When used carefully, an inherited pension fund can avoid even lower rate tax charges. Taking income when not working will avoid tax. Or perhaps the pension may form an emergency fund, aiding your circumstances when needed.

Inheritance Tax can be avoided completely if the wealth remains in the pension fund, or subject to normal rates if not. However, an Isa would form part of the estate, therefore subject to taxation unless the amount falls below the IHT threshold.

As a whole, it is important to assess your situation on an individual basis, accounting for wealth and debts when deciding between ISAs and pensions.

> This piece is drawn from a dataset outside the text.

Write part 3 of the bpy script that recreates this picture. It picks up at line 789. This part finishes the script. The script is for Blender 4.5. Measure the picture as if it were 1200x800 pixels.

Deciding between ISAs and pensions is not a definitive decision; it is easy enough to switch between the two as long as you are mindful of the rules. Money taken from an ISA is tax-free but the amount paid directly into a pension cannot exceed your earnings in a tax year or the overall annual limit of £40,000, with the ability to carry forward three years of unused allowances.

Following these rules can increase your wealth when transferring from an ISA to a pension due to the tax relief available. If you do not earn enough income for the tax breaks, you can still pay £3,600 (gross) into your pension annually up until the age of 75.

As a whole, both options for savings can be beneficial to your wealth. Both will ultimately incur benefits. However, there are even occasions where neither an ISA or a pension is the right option.

For example, high-risk investments, where you may want to offset losses against gains from a number of options. For those who want to slowly and gradually accumulate their wealth, ISAs and pensions could be the way to go.